After you saw it all and you want to do something different let’s tour Mount Gerizim. Firstly, the mountain is sacred to the Samaritans who regard it; rather than Jerusalem’s Temple Mount; as having been the location chosen by God for a holy temple. The mountain continues to be the center of the Samaritan religion to this day, and most Samaritans live in close proximity to Gerizim.
Let’s Tour Mount Gerizim: Biblical Account
Moses instructed the Israelites when first entering Canaan; to celebrate the event with ceremonies of blessings and cursings on Mount Gerizim and Mount Ebal respectively. The Masoretic Text of the Tanakh says the Israelites later built an altar on Mount Ebal; constructed from natural (rather than cut) stones; to place stones there and whiten them with lime; to make korban (peace offerings on the altar), eat there, and write the words of this law on the stone.
The Samaritan Pentateuch version of Deuteronomy, and a fragment found at Qumran, holds that the instruction actually mandated the construction of the altar on Mount Gerizim, which the Samaritans view as the site of the tabernacle, not Shiloh. Recent Dead Sea Scrolls work supports the accuracy of the Samaritan Pentateuch’s designation of Mount Gerizim rather than Mount Ebal as the sacred site.
In the Book of Joshua, after the Battle of Ai, Joshua built an altar of unhewn stones there; the Israelites then made peace offerings on it, the law of Moses was written onto the stones, and the Israelites split into the two groups specified in Deuteronomy and pronounced blessings and curses as instructed there.
Let’s Tour Mount Gerizim: Post-Exile History
After the end of the Babylonian Captivity; a large schism between the Samaritans and Judaism developed, with the Samaritans; but not the Jews, regarding Mount Gerizim as the holy place chosen by God. Subsequently, in the Persian Period, the Samaritans built a temple there probably in the middle of 5th-century BCE.; arguing that this was the real location of the Israelite temple (Solomon’s Temple) which had been destroyed by Nebuchadnezzar.
The religious tension between the Jews and the Samaritans led to the temple on Gerizim being destroyed by either John Hyrcanus in the 2nd century BCE (according to Josephus) or by Simeon the Just (according to the Talmud). However, the mountain evidently continued to be the holy place of the Samaritans; as it is mentioned as such by the Gospel of John and coins produced by a Roman mint situated in Nablus included within their design a depiction of the temple; surviving coins from this mint, dated to 138–161 CE; show a huge temple complex, statues, and a substantive staircase leading from Nablus to the temple itself.
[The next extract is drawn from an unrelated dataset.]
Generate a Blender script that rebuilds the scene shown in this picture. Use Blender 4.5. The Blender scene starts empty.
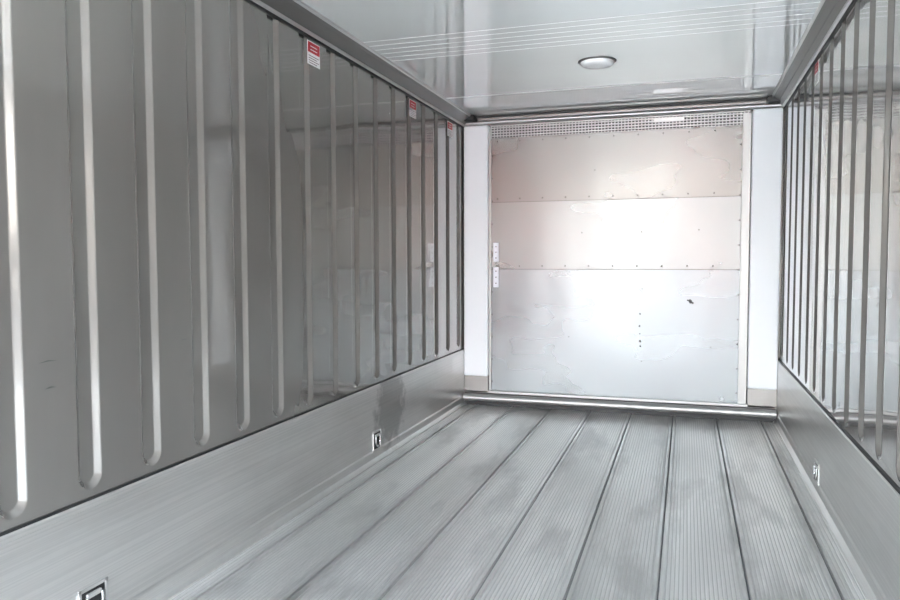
import bpy, bmesh, math, random
from mathutils import Matrix, Vector
random.seed(4)
W=2.49; D=6.043; H=2.4266; K=0.464; Y0=-0.7
col=bpy.context.scene.collection
bpy.context.scene.view_settings.view_transform='Standard'

# ---------------------------------------------------------------- materials
def mat(name, base=(.5,.5,.5), rough=.5, metal=0., coat=0., coat_rough=.05, ior=1.5):
    m=bpy.data.materials.new(name); m.use_nodes=True
    nt=m.node_tree; b=nt.nodes['Principled BSDF']
    b.inputs['Base Color'].default_value=(*base,1); b.inputs['Roughness'].default_value=rough
    b.inputs['Metallic'].default_value=metal; b.inputs['IOR'].default_value=ior
    b.inputs['Coat Weight'].default_value=coat; b.inputs['Coat Roughness'].default_value=coat_rough
    return m,nt,b
def noise(nt,scale=(1,1,1),nscale=1.,detail=3.,rough=.5,loc=(0,0,0)):
    tc=nt.nodes.new('ShaderNodeTexCoord'); mp=nt.nodes.new('ShaderNodeMapping')
    mp.inputs['Scale'].default_value=scale; mp.inputs['Location'].default_value=loc
    n=nt.nodes.new('ShaderNodeTexNoise'); n.inputs['Scale'].default_value=nscale
    n.inputs['Detail'].default_value=detail; n.inputs['Roughness'].default_value=rough
    nt.links.new(tc.outputs['Object'],mp.inputs['Vector']); nt.links.new(mp.outputs['Vector'],n.inputs['Vector'])
    return n.outputs['Fac']
def ramp(nt,fac,stops):
    r=nt.nodes.new('ShaderNodeValToRGB'); e=r.color_ramp.elements
    while len(e)<len(stops): e.new(.5)
    for el,(p,c) in zip(e,stops):
        el.position=p; el.color=(*c,1) if len(c)==3 else c
    nt.links.new(fac,r.inputs['Fac']); return r.outputs['Color']
def g(v): return (v,v,v)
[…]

Let’s Tour Mount Gerizim: References to the Mountain in the New Testament
In Jesus’ discussion with the Samaritan woman at the well he revealed his feeling about worship there:
Jesus said to her, “Woman, believe me, the hour is coming when you will worship the Father neither on this mountain nor in Jerusalem. You worship what you do not know; we worship what we know, for salvation is from the Jews. But the hour is coming, and is now here, when the true worshipers will worship the Father in spirit and truth, for the Father seeks such as these to worship him. God is spirit, and those who worship him must worship in spirit and truth.”
(John 4)
Let’s Tour Mount Gerizim: A Church Is Built On Top of Mount Gerizim
Eventually, when Christianity became the state church of the Roman Empire, Samaritans were barred from worshiping on Mount Gerizim. In 475 CE a Christian church was built on its summit. In 529, Justinian I made Samaritanism illegal and arranged for a protective wall to be constructed around the church.
As a result, the same year, Julianus ben Sabar led a pro-Samaritan revolt; and by 530 had captured most of Samaria; destroying churches and killing the priests and officials. However, in 531, after Justinian enlisted the help of Ghassanids, the revolt was completely quashed, and surviving Samaritans were mostly enslaved or exiled. In 533 Justinian had a castle constructed on Mount Gerizim to protect the church from raids by the few disgruntled Samaritans left in the area.